[start of DATA SEGMENT]

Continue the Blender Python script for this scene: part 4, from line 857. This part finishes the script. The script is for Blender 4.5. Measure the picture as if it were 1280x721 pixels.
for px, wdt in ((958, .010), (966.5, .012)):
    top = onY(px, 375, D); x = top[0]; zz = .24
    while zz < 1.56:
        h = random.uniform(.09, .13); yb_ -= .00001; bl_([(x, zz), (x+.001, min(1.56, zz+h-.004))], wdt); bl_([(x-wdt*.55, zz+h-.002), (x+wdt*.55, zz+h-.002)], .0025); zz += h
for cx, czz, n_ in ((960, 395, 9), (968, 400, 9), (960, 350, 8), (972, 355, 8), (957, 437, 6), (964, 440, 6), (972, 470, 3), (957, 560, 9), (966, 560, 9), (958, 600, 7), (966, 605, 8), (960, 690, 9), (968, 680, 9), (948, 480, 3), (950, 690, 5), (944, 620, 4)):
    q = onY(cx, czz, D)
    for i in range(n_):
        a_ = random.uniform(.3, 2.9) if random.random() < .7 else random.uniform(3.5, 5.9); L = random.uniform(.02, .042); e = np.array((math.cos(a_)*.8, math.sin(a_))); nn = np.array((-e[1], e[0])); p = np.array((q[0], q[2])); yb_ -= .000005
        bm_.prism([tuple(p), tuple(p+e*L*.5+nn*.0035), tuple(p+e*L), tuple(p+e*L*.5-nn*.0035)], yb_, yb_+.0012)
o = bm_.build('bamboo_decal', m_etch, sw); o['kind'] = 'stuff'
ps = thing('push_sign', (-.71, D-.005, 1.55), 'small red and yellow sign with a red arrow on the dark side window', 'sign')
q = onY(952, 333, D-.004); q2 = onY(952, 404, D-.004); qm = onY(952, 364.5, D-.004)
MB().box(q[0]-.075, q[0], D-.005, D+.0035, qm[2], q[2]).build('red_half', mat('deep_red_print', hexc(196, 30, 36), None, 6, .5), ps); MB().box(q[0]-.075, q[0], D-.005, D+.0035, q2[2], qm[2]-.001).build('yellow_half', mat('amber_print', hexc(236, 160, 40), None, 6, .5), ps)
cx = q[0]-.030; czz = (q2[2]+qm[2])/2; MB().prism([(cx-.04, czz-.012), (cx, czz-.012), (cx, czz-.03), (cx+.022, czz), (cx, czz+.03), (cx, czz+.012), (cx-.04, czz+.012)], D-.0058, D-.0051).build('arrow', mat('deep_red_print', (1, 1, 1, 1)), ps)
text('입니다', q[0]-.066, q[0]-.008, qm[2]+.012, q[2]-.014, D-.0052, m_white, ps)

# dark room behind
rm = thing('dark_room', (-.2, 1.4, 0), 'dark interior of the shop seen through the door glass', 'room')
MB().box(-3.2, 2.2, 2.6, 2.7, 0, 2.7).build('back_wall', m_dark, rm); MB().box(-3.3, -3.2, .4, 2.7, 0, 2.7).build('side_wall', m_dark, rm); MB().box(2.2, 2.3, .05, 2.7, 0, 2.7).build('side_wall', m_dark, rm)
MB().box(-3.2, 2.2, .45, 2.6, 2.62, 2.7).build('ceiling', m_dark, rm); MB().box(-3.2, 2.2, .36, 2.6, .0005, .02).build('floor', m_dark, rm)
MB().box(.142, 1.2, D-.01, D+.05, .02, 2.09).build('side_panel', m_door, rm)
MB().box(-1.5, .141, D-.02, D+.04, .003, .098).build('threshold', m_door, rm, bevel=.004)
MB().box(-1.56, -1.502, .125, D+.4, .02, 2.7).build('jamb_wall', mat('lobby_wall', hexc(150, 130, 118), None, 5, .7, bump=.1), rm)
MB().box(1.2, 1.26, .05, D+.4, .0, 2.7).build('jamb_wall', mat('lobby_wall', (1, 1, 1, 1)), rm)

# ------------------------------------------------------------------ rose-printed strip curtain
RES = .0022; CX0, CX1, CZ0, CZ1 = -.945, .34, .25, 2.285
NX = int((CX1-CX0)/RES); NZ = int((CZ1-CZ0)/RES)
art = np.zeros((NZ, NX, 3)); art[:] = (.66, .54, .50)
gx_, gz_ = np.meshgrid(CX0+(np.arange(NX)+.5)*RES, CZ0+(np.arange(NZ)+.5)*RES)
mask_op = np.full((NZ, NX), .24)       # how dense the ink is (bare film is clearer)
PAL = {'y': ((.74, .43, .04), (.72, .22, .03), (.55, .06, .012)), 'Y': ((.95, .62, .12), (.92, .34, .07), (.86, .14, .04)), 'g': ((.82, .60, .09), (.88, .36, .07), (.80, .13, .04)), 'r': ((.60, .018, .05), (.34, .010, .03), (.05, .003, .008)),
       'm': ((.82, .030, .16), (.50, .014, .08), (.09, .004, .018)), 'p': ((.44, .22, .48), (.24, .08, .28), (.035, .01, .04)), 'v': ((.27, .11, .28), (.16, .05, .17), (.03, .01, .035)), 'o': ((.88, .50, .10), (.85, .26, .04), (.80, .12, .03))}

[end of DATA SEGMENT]

__DIRECTIONS FOR THIS TASK__:
Restate every line of the data word for word.

__ANSWER BELOW__:
Continue the Blender Python script for this scene: part 4, from line 857. This part finishes the script. The script is for Blender 4.5. Measure the picture as if it were 1280x721 pixels.
for px, wdt in ((958, .010), (966.5, .012)):
    top = onY(px, 375, D); x = top[0]; zz = .24
    while zz < 1.56:
        h = random.uniform(.09, .13); yb_ -= .00001; bl_([(x, zz), (x+.001, min(1.56, zz+h-.004))], wdt); bl_([(x-wdt*.55, zz+h-.002), (x+wdt*.55, zz+h-.002)], .0025); zz += h
for cx, czz, n_ in ((960, 395, 9), (968, 400, 9), (960, 350, 8), (972, 355, 8), (957, 437, 6), (964, 440, 6), (972, 470, 3), (957, 560, 9), (966, 560, 9), (958, 600, 7), (966, 605, 8), (960, 690, 9), (968, 680, 9), (948, 480, 3), (950, 690, 5), (944, 620, 4)):
    q = onY(cx, czz, D)
    for i in range(n_):
        a_ = random.uniform(.3, 2.9) if random.random() < .7 else random.uniform(3.5, 5.9); L = random.uniform(.02, .042); e = np.array((math.cos(a_)*.8, math.sin(a_))); nn = np.array((-e[1], e[0])); p = np.array((q[0], q[2])); yb_ -= .000005
        bm_.prism([tuple(p), tuple(p+e*L*.5+nn*.0035), tuple(p+e*L), tuple(p+e*L*.5-nn*.0035)], yb_, yb_+.0012)
o = bm_.build('bamboo_decal', m_etch, sw); o['kind'] = 'stuff'
ps = thing('push_sign', (-.71, D-.005, 1.55), 'small red and yellow sign with a red arrow on the dark side window', 'sign')
q = onY(952, 333, D-.004); q2 = onY(952, 404, D-.004); qm = onY(952, 364.5, D-.004)
MB().box(q[0]-.075, q[0], D-.005, D+.0035, qm[2], q[2]).build('red_half', mat('deep_red_print', hexc(196, 30, 36), None, 6, .5), ps); MB().box(q[0]-.075, q[0], D-.005, D+.0035, q2[2], qm[2]-.001).build('yellow_half', mat('amber_print', hexc(236, 160, 40), None, 6, .5), ps)
cx = q[0]-.030; czz = (q2[2]+qm[2])/2; MB().prism([(cx-.04, czz-.012), (cx, czz-.012), (cx, czz-.03), (cx+.022, czz), (cx, czz+.03), (cx, czz+.012), (cx-.04, czz+.012)], D-.0058, D-.0051).build('arrow', mat('deep_red_print', (1, 1, 1, 1)), ps)
text('입니다', q[0]-.066, q[0]-.008, qm[2]+.012, q[2]-.014, D-.0052, m_white, ps)

# dark room behind
rm = thing('dark_room', (-.2, 1.4, 0), 'dark interior of the shop seen through the door glass', 'room')
MB().box(-3.2, 2.2, 2.6, 2.7, 0, 2.7).build('back_wall', m_dark, rm); MB().box(-3.3, -3.2, .4, 2.7, 0, 2.7).build('side_wall', m_dark, rm); MB().box(2.2, 2.3, .05, 2.7, 0, 2.7).build('side_wall', m_dark, rm)
MB().box(-3.2, 2.2, .45, 2.6, 2.62, 2.7).build('ceiling', m_dark, rm); MB().box(-3.2, 2.2, .36, 2.6, .0005, .02).build('floor', m_dark, rm)
MB().box(.142, 1.2, D-.01, D+.05, .02, 2.09).build('side_panel', m_door, rm)
MB().box(-1.5, .141, D-.02, D+.04, .003, .098).build('threshold', m_door, rm, bevel=.004)
MB().box(-1.56, -1.502, .125, D+.4, .02, 2.7).build('jamb_wall', mat('lobby_wall', hexc(150, 130, 118), None, 5, .7, bump=.1), rm)
MB().box(1.2, 1.26, .05, D+.4, .0, 2.7).build('jamb_wall', mat('lobby_wall', (1, 1, 1, 1)), rm)

# ------------------------------------------------------------------ rose-printed strip curtain
RES = .0022; CX0, CX1, CZ0, CZ1 = -.945, .34, .25, 2.285
NX = int((CX1-CX0)/RES); NZ = int((CZ1-CZ0)/RES)
art = np.zeros((NZ, NX, 3)); art[:] = (.66, .54, .50)
gx_, gz_ = np.meshgrid(CX0+(np.arange(NX)+.5)*RES, CZ0+(np.arange(NZ)+.5)*RES)
mask_op = np.full((NZ, NX), .24)       # how dense the ink is (bare film is clearer)
PAL = {'y': ((.74, .43, .04), (.72, .22, .03), (.55, .06, .012)), 'Y': ((.95, .62, .12), (.92, .34, .07), (.86, .14, .04)), 'g': ((.82, .60, .09), (.88, .36, .07), (.80, .13, .04)), 'r': ((.60, .018, .05), (.34, .010, .03), (.05, .003, .008)),
       'm': ((.82, .030, .16), (.50, .014, .08), (.09, .004, .018)), 'p': ((.44, .22, .48), (.24, .08, .28), (.035, .01, .04)), 'v': ((.27, .11, .28), (.16, .05, .17), (.03, .01, .035)), 'o': ((.88, .50, .10), (.85, .26, .04), (.80, .12, .03))}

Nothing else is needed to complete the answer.